Inside an experiment to take place aboard the space station the temperature will reportedly reach 10 billion times colder than the vacuum of space itself. It is called the Cold Atom Laboratory, an entire physics research “facility” as large as an ice chest, that will reportedly use lasers and magnets to cool down clouds of atoms to the coldest possible temperature: almost absolute zero, the lowest temperature that scientists believe is physically possible. This CAL experiment has been planned since 2012, and it will go all the way into the 2020’s.
A number of different experiments are aboard the periodical cargo launch to the International Space Station, which occurred on Sunday.
Without even using astronauts to perform the experiments in Earth’s orbit, researchers will have the ability to remotely conduct experiments within this box of lasers to reduce the temperature and make observations from a distance.
Researchers will be remotely cooling down clouds of atoms in a box of lasers and magnets, ultracooling them to use their term, to nearly absolute zero. Absolute zero is a scientific measurement equal to minus 459.67 degrees Fahrenheit or minus 273.15 degrees Celsius.
The clouds of atoms are known as the Bose-Einstein condensates or BEC’s. They are tiny clouds of atoms so incredibly cold, they move very slowly.
Earth’s gravity is reportedly a factor that disturbs the ability for this experiment to work. Under the gravity of planet Earth, these atoms in what are known as freely evolving BECs can’t properly be slowed down for a long enough interval of time for observation. Physicists can’t quite observe the particles for longer than a mere fraction of a second under Earth’s gravity, so the quantum characteristics of the super cold molecules are hardly useful for observation.
A microgravity environment is how scientists describe the space station that this experiment will reportedly function on. Without the gravity of planet Earth, for some reason these magnets and lasers will cool down the clouds of atoms. It is unclear exactly what kind of magnets and lasers these are.
The lasers, whatever they are, are the main factor in slowing down the atoms, cooling them all the way down to “like one-tenth of a billion of a degree above absolute zero,” according to the CAL project manager Robert Shotwell, also an engineer at the Jet Propulsion Laboratory.
After the atoms are cooled, the CAL box will automatically place them into what they call weak magnetic traps, where researchers can remotely study the atoms. From a variety of quantum interactions and states, they will be able to study.
“Studying these hypercold atoms could reshape our understanding of matter and the fundamental nature of gravity,” Robert Thompson, a JPL CAL scientist said in a statement. “The experiments we’ll do with the Cold Atom Lab will give us insight into gravity and dark energy — some of the most pervasive forces in the universe.”
Every single thing NASA says should be taken with a grain of salt by the way, from the logical processes involved with their announcements to the very intentions of their experiments.
Oddly enough, this same Jet Propulsion Laboratory in California at Cal-Tech was founded by Aleister Crowley’s personal friend, the occultist and rocket scientist Jack Parsons.

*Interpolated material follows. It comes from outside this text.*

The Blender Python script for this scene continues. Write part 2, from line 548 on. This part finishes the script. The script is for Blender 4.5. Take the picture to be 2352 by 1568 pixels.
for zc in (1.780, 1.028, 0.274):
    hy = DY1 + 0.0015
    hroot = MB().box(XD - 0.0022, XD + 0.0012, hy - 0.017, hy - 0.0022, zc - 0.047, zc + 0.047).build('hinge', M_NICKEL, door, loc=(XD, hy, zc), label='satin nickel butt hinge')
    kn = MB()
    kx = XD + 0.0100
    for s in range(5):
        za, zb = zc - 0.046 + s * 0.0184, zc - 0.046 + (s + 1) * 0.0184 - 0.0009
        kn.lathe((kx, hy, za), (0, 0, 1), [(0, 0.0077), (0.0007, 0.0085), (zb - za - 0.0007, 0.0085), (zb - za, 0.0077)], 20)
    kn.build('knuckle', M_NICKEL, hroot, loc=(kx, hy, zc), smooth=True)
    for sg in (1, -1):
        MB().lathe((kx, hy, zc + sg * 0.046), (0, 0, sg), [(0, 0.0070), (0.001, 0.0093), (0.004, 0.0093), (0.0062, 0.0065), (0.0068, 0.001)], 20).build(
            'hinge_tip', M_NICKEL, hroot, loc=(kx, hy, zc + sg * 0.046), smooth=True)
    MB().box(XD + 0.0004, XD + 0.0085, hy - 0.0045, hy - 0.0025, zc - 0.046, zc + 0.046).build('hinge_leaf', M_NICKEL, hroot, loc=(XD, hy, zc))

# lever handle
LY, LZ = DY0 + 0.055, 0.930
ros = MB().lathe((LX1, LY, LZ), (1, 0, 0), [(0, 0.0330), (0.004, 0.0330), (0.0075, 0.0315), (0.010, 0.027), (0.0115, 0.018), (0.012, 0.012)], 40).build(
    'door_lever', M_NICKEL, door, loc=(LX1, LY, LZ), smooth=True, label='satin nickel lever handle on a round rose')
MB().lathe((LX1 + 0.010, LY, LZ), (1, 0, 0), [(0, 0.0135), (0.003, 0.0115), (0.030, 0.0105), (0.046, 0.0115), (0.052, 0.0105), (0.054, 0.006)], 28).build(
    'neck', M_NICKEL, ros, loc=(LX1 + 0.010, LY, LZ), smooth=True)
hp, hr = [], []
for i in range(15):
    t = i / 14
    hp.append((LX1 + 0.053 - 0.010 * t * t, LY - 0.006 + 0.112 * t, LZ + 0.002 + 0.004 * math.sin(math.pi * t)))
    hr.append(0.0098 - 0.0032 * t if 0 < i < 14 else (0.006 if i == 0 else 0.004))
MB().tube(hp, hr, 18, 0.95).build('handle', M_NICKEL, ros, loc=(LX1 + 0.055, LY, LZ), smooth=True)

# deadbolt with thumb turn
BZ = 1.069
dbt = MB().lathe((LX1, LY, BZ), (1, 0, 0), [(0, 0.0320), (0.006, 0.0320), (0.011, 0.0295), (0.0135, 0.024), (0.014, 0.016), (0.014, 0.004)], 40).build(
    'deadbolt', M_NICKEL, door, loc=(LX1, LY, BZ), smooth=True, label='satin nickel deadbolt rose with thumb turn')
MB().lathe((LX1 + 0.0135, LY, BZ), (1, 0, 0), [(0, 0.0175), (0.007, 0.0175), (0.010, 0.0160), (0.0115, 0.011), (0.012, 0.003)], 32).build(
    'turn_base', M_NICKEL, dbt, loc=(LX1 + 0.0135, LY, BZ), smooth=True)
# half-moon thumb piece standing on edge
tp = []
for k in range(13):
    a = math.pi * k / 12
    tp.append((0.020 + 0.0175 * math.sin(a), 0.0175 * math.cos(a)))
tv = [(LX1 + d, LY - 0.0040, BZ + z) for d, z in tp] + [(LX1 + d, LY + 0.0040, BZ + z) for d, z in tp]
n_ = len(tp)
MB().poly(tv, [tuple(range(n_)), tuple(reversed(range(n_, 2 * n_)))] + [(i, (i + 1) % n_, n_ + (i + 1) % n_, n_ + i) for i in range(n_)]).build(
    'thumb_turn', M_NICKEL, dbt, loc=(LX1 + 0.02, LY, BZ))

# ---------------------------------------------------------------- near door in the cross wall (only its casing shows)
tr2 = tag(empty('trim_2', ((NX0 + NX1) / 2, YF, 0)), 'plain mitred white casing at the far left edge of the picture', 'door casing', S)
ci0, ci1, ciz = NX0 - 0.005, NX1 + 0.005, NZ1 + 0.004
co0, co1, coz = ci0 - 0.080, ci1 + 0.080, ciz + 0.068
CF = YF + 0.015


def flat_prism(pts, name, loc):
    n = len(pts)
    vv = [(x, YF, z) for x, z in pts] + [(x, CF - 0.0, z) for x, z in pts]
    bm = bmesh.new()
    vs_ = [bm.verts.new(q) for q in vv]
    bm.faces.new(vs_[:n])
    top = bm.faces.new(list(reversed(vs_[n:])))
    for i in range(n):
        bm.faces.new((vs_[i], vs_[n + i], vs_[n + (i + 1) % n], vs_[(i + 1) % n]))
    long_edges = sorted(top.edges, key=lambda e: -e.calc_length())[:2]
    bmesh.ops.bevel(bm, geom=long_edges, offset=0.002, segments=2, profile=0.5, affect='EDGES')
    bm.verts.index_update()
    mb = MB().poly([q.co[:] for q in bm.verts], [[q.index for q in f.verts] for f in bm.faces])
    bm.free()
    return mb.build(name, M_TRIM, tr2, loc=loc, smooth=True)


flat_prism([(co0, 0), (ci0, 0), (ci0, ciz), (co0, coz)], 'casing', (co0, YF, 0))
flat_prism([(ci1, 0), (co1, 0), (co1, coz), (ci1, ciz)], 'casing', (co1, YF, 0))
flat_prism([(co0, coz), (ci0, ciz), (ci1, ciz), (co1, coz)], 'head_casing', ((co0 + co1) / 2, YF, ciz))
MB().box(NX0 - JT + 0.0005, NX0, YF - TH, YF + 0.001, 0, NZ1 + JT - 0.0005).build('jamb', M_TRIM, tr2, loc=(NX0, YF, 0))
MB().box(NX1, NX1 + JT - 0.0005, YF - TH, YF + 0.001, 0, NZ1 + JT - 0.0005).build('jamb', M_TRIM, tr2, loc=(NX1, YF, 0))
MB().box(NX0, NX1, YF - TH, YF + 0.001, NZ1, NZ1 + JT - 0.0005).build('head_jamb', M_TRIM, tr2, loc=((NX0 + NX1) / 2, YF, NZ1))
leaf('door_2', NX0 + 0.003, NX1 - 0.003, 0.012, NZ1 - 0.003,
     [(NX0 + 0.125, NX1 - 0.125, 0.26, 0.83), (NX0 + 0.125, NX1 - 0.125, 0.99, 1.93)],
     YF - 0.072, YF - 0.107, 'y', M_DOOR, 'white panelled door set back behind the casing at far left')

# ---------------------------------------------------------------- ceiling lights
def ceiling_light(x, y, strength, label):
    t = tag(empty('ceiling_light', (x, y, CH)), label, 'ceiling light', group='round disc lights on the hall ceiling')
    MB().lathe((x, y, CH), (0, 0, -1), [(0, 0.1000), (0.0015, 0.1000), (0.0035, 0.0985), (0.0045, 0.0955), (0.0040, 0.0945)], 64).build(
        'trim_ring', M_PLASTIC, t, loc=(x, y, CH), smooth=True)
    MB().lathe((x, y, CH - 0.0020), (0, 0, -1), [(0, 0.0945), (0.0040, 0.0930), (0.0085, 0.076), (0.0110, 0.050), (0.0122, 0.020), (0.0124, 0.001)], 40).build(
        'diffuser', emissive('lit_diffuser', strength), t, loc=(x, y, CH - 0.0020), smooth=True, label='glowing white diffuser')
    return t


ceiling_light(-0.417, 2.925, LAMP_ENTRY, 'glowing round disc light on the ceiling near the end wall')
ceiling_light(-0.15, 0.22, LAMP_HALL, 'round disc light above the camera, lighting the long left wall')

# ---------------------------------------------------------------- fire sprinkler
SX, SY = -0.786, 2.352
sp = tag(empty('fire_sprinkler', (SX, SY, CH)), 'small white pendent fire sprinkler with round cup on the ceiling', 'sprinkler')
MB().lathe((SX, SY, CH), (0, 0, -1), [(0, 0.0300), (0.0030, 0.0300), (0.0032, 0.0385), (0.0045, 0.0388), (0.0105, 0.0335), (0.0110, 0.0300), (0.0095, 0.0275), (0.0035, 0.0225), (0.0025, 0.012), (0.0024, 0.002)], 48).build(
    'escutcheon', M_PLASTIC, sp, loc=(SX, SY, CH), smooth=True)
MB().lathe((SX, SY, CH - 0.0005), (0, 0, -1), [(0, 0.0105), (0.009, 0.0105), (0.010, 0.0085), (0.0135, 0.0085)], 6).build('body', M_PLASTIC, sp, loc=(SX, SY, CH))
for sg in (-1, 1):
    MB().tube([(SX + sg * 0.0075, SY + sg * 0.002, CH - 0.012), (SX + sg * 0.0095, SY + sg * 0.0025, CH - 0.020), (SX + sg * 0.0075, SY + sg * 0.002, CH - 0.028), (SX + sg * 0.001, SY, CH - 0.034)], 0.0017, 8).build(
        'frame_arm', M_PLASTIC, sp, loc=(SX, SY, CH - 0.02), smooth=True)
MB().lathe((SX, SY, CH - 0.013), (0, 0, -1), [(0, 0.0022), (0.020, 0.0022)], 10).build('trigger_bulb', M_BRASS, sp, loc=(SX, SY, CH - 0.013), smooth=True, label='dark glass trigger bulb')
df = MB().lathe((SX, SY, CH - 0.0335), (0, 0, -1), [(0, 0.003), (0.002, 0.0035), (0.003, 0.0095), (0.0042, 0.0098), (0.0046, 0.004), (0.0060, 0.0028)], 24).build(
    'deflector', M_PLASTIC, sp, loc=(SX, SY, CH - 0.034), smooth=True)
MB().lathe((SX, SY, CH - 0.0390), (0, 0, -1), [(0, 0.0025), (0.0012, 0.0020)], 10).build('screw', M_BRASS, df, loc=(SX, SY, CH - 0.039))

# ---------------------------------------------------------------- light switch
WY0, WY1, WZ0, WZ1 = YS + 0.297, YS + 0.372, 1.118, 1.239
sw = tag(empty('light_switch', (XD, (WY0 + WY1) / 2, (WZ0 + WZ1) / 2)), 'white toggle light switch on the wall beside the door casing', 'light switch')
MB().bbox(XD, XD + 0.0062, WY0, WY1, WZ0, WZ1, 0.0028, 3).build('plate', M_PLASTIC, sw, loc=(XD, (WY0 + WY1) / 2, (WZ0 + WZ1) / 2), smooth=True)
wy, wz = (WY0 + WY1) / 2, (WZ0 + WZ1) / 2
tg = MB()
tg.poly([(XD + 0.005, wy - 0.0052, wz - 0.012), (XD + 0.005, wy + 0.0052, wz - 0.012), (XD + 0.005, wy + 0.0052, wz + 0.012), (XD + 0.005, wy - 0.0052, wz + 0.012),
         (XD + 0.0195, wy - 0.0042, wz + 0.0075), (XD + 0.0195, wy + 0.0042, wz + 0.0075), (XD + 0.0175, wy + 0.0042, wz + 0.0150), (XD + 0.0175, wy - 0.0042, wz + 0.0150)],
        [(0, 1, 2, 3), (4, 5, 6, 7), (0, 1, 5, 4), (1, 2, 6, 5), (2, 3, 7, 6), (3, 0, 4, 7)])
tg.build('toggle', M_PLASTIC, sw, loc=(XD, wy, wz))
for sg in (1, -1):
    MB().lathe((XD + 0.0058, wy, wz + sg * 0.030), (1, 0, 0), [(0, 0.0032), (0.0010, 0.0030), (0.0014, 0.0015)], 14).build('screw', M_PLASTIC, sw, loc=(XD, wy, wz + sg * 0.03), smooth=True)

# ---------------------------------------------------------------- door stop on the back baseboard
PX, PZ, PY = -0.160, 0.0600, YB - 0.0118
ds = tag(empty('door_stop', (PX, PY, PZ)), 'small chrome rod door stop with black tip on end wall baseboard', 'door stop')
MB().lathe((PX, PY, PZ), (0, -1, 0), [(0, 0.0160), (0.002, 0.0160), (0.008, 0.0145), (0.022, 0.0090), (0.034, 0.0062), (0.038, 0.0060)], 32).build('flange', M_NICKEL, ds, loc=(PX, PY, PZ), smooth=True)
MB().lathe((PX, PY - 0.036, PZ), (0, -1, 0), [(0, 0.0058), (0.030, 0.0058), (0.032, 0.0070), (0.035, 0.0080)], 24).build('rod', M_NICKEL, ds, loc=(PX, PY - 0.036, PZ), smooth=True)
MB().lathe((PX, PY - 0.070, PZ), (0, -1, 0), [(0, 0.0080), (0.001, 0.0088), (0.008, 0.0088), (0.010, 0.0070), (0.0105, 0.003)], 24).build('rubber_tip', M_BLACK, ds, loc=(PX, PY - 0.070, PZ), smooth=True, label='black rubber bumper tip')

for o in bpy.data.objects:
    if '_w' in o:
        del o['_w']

He was like the father of NASA. There’s some strange roots here, regardless of if people believe the founder of this organization has any relation to what goes on today.
Some people have long suspected that efforts to understand quantum physics, particularly the experiments at CERN, are rooted in a negative, dark sort of spiritual quest to understand or even break apart the laws of physics on behalf of powerful people who have goals we don’t even understand. Not to say that this would actually work, there is just evidence to suggest that people in high places have very strange beliefs.
Despite how strange it may sound, that is theorizing about some occult agenda to perform quantum physics experiments or tear a hole in the veil of this dimension, why is it crazy to believe that wealthy people who are already kind of demonstrably crazy, could hold these occult beliefs? Wealthy people do drive the direction of research, and the true force guiding these experiments is probably not known. For all we know, some old billionaire could be directing research from a mansion in Switzerland.
Every possible motive should be examined for any activity of NASA, it is an agency of the US government with strong, tangible ties to people that hold very strange beliefs.